Jangan sampai lupa pula dicatat di sini, Smartfren berfungsi sempurna di Bagasnami ini! Aduhai, aku 'kan tidak beroperasi di sini. Jika mungkin aku inginnya beroperasi selalu di tepian Cikumpa itu, namun di sana Smartfren aduhai lambatnya. Cantik entah mengapa masih mengeluhkan Telkomselnya. Aku sepertinya tidak punya pilihan lain kecuali mengganti PJIku ke Telkomsel. Apakah Telkom, seperti halnya BUMN lainnya, sehat-sehat saja, sesungguhnya aku tidak peduli. Saking saja Bapak tampak sangat berminat pada topik ini. Aku cuma butuh internet lancar.

Teringatnya, aku baru menyadari bahwa standar NATO untuk sebuah entri seharusnya tujuh, bukan delapan paragraf. Apa yang selama ini membuatku berpikir sebuah entri harus delapan paragraf? Entri-entri ini memang nyaris seperti saranaku melarikan diri dari kenyataan bahwa aku tidak menghasilkan apa-apa, sedang yang bisa kulakukan hanya ini. Entri-entri ini adalah duniaku, malam-malam berbintang-bintangku, wujud penderitaan yang diakibatkan oleh kewarasanku, atau semata-mata kemalasanku; karena aku bukan seniman dan tidak jenius.

Di Bagasnami ini, semua terasa mengalir meski jauh sekali dari Cikumpa. Aku tidak tahu apakah Ihza punya mimpi-mimpi dan ambisi, yang jelas Tante Anthi-nya berkhayal-khayal di rumah ini. Khayalan-khayalan yang menurut pengakuannya, dan dari apa yang kusaksikan sendiri, mendorongnya melakukan berbagai hal. Aku sampai sekarang masih merasa, aku tidak lebih dari seekor monyet yang tiba-tiba saja diinginkannya, seperti kalau ia menginginkan segala sesuatu. Begitulah cara pikirannya bekerja. Begitulah istriku, kusanding dalam hatiku.

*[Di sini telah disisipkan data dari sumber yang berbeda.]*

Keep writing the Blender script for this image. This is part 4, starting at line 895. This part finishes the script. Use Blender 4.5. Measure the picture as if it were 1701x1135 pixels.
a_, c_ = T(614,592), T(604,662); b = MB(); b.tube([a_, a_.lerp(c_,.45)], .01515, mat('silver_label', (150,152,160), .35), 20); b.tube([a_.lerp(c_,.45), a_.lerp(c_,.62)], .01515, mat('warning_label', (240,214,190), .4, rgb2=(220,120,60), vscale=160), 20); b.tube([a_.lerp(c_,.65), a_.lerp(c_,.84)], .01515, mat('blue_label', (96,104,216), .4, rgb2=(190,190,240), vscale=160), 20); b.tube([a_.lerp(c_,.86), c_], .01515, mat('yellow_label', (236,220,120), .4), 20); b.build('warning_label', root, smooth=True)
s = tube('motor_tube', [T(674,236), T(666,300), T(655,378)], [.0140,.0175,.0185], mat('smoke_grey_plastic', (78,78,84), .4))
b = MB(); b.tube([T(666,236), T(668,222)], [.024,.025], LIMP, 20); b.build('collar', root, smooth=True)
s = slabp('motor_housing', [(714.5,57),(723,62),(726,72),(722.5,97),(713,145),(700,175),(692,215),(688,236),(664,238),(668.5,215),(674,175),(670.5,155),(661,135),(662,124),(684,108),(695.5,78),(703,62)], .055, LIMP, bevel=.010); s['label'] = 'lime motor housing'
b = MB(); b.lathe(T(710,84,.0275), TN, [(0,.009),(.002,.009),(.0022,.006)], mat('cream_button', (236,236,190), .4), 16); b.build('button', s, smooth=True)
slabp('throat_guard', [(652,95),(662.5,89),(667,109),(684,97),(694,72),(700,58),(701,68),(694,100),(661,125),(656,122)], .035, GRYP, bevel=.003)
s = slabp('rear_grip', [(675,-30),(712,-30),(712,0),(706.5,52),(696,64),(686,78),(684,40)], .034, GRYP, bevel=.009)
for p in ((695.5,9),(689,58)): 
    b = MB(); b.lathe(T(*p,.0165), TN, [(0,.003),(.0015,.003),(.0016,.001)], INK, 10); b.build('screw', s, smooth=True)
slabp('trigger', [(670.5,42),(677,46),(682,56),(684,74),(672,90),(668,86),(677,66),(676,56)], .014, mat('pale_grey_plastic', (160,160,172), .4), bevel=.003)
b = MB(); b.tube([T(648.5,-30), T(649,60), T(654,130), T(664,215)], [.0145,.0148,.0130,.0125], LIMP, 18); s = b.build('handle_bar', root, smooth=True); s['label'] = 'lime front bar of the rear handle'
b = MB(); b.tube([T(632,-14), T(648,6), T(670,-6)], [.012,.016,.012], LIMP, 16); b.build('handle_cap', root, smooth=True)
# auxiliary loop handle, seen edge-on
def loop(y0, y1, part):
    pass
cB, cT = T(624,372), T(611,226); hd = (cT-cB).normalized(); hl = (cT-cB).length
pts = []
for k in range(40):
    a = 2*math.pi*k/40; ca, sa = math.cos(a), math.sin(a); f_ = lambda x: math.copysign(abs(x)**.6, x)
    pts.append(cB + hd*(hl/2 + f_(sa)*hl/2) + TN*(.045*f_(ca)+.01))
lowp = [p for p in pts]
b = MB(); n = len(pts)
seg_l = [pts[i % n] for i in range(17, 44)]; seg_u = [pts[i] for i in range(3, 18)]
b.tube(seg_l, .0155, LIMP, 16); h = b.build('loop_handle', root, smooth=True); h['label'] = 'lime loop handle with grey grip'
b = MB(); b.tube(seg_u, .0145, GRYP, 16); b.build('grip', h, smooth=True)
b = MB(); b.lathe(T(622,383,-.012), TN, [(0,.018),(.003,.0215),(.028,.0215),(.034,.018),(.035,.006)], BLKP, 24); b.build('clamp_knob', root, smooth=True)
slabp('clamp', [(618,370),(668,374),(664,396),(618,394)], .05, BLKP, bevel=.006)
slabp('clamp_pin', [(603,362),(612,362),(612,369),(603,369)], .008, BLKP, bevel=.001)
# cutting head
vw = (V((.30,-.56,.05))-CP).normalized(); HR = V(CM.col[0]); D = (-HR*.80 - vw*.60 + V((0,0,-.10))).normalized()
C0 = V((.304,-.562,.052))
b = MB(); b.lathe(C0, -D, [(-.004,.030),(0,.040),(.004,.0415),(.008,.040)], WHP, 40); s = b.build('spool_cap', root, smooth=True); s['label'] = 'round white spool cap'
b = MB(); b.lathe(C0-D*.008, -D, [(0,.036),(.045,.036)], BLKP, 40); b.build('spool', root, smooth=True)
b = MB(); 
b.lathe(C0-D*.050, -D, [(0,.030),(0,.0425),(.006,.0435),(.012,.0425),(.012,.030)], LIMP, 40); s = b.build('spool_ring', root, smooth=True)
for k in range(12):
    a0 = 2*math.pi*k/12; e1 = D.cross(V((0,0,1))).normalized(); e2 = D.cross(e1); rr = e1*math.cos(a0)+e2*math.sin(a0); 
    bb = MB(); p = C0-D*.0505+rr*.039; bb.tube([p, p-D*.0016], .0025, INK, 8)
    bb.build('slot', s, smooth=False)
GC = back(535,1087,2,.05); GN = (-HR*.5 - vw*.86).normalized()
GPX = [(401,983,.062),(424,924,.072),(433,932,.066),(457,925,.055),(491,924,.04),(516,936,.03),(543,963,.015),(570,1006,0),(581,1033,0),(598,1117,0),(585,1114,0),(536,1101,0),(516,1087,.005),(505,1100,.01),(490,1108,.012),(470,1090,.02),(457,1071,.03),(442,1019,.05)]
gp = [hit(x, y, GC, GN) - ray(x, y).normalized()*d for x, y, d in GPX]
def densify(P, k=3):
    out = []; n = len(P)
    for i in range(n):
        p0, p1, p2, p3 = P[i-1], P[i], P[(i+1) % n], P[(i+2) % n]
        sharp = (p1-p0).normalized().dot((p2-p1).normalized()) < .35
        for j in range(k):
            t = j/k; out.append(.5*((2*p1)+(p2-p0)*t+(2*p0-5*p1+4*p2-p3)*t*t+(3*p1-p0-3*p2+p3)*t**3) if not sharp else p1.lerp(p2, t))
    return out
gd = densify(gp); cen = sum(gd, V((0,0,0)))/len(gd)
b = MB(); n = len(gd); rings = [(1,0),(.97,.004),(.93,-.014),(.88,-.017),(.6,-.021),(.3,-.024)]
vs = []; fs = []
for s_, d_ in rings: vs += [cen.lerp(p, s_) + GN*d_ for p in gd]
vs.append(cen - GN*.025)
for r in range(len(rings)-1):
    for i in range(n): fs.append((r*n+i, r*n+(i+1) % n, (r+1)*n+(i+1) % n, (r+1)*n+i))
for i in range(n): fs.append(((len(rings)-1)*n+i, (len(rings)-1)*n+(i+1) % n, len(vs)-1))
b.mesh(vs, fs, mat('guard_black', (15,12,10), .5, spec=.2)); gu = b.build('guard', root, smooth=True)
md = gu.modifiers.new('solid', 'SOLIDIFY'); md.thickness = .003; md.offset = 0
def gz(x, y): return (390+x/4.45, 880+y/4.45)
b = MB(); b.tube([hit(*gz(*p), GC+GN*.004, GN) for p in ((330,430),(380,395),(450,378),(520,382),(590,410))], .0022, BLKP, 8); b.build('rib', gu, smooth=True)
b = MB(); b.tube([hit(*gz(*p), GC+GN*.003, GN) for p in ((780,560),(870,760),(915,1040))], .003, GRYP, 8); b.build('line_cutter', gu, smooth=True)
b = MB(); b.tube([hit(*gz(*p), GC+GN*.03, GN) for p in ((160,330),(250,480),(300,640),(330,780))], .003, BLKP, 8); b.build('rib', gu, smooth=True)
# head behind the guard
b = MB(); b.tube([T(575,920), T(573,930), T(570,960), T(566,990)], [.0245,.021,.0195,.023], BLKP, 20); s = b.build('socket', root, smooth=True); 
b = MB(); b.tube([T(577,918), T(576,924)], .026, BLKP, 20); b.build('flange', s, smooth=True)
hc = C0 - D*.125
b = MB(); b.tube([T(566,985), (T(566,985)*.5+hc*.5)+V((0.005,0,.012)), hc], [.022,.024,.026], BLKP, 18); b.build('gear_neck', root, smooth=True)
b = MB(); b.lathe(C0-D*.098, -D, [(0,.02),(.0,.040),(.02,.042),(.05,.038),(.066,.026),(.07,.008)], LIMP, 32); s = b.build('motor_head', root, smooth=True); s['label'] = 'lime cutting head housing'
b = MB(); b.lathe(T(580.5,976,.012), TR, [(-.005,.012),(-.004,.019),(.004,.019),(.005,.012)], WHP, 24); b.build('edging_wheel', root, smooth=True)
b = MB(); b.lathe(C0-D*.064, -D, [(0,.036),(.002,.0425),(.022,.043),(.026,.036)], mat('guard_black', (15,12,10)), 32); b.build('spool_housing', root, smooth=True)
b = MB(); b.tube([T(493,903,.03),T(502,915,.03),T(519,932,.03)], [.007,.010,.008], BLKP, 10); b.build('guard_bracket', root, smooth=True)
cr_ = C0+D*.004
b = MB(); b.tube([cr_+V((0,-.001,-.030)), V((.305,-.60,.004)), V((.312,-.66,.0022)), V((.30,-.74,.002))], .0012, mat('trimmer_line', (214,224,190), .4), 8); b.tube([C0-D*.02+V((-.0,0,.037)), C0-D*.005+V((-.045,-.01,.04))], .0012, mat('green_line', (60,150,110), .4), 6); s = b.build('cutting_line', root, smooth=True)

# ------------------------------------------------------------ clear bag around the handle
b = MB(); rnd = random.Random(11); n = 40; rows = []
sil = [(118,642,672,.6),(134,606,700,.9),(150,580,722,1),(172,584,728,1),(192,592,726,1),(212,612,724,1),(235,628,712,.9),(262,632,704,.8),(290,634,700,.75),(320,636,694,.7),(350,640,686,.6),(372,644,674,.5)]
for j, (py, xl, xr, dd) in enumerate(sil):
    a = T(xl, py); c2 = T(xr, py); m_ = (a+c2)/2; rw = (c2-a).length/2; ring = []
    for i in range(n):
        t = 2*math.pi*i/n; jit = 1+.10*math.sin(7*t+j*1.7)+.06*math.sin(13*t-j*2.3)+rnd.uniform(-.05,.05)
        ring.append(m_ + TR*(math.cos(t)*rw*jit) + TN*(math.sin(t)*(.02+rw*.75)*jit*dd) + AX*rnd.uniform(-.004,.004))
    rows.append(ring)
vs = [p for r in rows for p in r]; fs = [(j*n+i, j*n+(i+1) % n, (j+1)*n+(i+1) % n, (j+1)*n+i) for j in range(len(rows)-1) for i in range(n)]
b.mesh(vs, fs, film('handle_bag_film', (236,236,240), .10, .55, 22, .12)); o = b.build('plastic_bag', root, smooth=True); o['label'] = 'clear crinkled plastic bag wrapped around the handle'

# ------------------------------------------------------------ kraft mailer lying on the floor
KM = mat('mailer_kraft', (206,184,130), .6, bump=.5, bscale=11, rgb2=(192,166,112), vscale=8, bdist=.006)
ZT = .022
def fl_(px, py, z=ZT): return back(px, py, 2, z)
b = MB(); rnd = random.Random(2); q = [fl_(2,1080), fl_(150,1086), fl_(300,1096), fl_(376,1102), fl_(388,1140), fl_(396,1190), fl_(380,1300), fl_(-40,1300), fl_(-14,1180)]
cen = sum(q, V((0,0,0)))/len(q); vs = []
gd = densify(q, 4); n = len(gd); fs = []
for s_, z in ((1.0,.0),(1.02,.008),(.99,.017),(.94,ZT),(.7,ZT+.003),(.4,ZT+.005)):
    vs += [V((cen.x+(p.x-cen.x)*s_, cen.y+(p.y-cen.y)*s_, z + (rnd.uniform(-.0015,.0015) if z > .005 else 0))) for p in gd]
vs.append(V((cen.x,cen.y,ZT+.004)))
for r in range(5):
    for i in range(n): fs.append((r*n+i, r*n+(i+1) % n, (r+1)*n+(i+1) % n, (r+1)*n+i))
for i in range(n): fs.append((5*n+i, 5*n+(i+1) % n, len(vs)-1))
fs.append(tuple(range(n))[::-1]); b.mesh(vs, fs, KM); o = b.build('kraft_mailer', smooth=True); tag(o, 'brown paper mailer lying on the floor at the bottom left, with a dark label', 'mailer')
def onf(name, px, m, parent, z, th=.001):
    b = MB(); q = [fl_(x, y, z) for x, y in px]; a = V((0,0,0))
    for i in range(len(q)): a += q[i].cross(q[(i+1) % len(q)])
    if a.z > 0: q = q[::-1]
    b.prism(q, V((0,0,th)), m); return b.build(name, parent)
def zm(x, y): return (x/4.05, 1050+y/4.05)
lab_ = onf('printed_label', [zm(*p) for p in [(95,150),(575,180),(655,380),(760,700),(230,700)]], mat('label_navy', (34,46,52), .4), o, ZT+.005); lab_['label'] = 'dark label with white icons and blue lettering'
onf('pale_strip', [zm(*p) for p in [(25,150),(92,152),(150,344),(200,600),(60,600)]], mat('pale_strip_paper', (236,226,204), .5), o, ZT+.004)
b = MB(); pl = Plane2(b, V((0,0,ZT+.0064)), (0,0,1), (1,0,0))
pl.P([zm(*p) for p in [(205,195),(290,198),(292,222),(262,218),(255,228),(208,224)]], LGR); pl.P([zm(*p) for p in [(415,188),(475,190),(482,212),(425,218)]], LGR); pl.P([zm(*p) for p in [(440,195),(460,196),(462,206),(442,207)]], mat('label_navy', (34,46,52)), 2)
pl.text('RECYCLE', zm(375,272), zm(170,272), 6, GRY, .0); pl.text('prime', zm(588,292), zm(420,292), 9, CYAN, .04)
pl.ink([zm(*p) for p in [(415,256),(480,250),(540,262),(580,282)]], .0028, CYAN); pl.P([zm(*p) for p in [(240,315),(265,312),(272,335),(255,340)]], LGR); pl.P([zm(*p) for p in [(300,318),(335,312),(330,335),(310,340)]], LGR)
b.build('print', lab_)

Di dunia ini, tiada lain yang kupikirkan kecuali berusaha mencari tambahan uang. Aku sendiri hampir selalu tidak tahu untuk apa, kecuali sekarang ketika aku sangat menginginkan Asus Zenfone 3 Max. [kenapa harus yang ini?] Cantik selalu tahu untuk apa setiap uang tambahan itu. Aku sudah punya segala sesuatu yang kubutuhkan. Jika ada yang aku belum punya, biasanya hal-hal yang tidak mungkin dibeli dengan uang. Hari Prasetiyo begitu saja nyelonong, "ada dosa-dosa yang hanya bisa dihapus dengan susah-payahnya mencari nafkah." Baguslah.